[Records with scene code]
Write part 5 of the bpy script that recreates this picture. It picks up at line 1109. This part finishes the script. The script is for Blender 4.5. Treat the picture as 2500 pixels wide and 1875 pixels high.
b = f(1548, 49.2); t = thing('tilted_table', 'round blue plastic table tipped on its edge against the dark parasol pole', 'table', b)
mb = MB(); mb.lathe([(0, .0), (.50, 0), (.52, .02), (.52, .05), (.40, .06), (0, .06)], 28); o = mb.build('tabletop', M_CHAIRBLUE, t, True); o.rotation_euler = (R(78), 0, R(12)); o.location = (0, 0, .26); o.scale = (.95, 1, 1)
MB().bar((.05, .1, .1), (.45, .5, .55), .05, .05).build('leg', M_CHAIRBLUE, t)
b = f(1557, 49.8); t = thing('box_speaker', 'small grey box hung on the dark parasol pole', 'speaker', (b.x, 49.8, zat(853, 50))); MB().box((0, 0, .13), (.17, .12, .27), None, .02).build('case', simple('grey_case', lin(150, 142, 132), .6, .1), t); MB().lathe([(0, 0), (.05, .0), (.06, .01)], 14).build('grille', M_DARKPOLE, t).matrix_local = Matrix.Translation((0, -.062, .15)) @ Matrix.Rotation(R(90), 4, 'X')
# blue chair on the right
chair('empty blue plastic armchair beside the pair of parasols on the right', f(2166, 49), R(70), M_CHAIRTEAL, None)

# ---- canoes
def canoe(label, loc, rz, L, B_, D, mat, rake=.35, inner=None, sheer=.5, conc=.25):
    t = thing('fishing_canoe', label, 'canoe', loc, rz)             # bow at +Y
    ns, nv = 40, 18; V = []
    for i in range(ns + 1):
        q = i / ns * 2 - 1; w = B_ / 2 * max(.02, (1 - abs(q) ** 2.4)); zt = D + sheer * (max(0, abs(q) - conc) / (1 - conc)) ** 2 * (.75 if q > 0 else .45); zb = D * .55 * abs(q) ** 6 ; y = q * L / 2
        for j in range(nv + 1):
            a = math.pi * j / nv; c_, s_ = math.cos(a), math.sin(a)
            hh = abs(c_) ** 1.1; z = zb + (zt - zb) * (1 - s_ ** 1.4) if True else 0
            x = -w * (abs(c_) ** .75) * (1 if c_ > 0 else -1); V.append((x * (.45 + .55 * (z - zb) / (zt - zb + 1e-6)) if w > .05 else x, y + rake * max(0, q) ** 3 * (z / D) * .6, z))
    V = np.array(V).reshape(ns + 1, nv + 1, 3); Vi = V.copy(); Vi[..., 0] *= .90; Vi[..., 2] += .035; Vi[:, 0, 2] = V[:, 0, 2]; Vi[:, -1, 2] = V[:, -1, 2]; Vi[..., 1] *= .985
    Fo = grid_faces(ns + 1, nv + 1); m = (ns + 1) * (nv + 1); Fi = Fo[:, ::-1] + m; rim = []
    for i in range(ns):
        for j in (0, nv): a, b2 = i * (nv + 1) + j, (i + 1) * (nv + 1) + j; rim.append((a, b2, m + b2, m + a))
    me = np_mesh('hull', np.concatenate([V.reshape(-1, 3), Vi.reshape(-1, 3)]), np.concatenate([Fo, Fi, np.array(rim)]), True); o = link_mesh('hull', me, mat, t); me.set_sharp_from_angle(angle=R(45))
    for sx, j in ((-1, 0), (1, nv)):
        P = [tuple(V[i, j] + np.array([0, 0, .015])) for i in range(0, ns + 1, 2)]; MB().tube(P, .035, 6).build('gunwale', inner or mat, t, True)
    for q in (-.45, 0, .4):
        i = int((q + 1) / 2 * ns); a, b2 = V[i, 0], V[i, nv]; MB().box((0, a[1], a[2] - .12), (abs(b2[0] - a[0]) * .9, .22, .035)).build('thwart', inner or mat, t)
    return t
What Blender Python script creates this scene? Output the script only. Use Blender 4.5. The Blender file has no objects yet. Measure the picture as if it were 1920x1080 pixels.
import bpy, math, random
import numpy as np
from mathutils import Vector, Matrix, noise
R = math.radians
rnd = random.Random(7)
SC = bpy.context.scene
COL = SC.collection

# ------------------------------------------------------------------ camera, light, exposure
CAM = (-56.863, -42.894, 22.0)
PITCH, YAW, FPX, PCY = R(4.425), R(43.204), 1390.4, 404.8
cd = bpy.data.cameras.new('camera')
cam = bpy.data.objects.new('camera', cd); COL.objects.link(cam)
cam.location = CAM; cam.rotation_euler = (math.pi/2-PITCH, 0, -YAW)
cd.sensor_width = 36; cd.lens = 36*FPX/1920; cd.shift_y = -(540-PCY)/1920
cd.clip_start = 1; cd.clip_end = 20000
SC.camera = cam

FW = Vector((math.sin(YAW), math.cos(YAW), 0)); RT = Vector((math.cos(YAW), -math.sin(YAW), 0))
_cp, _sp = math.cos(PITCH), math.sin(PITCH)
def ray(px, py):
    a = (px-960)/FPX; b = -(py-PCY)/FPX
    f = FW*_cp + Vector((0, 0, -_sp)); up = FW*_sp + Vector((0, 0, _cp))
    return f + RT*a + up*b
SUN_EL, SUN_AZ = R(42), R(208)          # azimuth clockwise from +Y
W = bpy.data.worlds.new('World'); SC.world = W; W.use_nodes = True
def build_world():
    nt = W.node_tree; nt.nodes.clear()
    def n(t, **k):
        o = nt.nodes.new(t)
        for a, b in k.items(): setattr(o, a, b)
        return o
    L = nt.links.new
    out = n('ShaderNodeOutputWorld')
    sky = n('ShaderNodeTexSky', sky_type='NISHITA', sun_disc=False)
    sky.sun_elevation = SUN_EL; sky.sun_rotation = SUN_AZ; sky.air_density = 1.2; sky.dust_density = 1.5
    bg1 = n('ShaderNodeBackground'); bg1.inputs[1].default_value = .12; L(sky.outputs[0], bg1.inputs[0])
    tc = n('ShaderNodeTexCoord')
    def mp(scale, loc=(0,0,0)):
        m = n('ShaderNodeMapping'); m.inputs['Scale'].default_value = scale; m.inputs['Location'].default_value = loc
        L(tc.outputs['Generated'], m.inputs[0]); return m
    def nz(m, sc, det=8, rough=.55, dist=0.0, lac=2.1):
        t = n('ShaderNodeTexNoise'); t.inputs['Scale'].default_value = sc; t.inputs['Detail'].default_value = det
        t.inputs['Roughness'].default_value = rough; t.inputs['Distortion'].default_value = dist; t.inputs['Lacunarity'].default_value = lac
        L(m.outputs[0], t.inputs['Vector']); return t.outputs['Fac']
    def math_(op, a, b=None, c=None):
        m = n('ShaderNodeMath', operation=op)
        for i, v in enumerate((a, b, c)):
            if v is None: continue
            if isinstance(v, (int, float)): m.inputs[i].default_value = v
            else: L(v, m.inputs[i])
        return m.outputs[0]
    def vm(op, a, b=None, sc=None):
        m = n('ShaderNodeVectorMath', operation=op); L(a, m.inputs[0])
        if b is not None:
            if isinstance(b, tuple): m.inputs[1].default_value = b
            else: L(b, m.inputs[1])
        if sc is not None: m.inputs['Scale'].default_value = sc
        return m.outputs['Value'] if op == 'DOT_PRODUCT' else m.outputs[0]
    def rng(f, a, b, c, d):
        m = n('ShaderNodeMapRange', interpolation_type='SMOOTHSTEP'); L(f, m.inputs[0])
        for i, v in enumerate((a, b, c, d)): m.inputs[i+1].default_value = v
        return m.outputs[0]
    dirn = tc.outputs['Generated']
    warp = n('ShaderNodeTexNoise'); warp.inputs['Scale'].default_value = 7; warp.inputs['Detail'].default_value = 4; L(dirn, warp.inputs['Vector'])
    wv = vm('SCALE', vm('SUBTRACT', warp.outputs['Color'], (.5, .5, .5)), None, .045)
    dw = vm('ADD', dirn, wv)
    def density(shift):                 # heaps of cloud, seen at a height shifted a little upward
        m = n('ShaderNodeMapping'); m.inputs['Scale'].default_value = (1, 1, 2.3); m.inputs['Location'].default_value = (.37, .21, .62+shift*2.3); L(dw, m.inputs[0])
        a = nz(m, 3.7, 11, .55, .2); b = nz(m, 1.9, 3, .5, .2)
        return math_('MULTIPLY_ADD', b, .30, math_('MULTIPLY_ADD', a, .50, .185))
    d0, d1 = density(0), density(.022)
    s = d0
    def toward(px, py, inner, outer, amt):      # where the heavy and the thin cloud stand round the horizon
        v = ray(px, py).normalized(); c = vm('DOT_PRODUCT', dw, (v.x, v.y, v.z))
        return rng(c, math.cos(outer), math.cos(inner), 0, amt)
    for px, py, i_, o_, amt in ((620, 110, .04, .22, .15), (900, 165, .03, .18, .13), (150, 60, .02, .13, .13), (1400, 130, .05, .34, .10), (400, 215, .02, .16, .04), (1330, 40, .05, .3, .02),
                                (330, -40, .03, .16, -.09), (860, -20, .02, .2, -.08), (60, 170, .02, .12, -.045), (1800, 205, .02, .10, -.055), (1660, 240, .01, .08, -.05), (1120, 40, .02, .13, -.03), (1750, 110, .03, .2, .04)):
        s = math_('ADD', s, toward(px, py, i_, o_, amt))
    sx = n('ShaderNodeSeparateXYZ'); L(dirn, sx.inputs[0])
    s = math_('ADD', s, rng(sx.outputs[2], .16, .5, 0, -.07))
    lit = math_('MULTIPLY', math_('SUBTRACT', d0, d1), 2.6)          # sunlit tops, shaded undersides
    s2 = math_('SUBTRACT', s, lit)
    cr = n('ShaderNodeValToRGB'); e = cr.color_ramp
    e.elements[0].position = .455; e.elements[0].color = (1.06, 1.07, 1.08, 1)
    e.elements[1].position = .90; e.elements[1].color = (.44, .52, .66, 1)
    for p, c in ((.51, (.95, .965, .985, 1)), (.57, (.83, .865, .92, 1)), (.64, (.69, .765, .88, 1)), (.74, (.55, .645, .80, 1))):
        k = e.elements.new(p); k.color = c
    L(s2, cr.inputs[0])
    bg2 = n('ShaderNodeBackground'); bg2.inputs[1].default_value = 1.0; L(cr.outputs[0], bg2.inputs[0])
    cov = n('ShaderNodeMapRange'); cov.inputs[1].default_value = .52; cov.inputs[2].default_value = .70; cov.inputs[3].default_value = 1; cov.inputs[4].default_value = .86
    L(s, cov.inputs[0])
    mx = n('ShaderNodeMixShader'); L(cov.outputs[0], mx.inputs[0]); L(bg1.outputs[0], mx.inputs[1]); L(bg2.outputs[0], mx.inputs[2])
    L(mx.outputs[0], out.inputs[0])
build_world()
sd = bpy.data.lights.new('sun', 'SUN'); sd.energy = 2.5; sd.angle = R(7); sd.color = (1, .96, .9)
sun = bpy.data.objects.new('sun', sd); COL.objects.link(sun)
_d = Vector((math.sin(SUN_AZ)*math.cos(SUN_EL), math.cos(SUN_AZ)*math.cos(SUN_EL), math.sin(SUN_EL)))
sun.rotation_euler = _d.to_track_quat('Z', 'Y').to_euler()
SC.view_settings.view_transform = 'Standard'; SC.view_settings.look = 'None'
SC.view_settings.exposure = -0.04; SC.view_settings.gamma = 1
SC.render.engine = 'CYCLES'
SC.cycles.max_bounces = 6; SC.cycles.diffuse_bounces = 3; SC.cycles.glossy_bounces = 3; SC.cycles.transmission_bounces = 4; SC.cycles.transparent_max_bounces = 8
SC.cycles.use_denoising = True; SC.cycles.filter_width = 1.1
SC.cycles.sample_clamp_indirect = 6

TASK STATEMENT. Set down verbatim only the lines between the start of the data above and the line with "chair('empty blue plastic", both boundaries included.

EXERCISE ANSWER.
Write part 5 of the bpy script that recreates this picture. It picks up at line 1109. This part finishes the script. The script is for Blender 4.5. Treat the picture as 2500 pixels wide and 1875 pixels high.
b = f(1548, 49.2); t = thing('tilted_table', 'round blue plastic table tipped on its edge against the dark parasol pole', 'table', b)
mb = MB(); mb.lathe([(0, .0), (.50, 0), (.52, .02), (.52, .05), (.40, .06), (0, .06)], 28); o = mb.build('tabletop', M_CHAIRBLUE, t, True); o.rotation_euler = (R(78), 0, R(12)); o.location = (0, 0, .26); o.scale = (.95, 1, 1)
MB().bar((.05, .1, .1), (.45, .5, .55), .05, .05).build('leg', M_CHAIRBLUE, t)
b = f(1557, 49.8); t = thing('box_speaker', 'small grey box hung on the dark parasol pole', 'speaker', (b.x, 49.8, zat(853, 50))); MB().box((0, 0, .13), (.17, .12, .27), None, .02).build('case', simple('grey_case', lin(150, 142, 132), .6, .1), t); MB().lathe([(0, 0), (.05, .0), (.06, .01)], 14).build('grille', M_DARKPOLE, t).matrix_local = Matrix.Translation((0, -.062, .15)) @ Matrix.Rotation(R(90), 4, 'X')
# blue chair on the right
chair('empty blue plastic armchair beside the pair of parasols on the right', f(2166, 49), R(70), M_CHAIRTEAL, None)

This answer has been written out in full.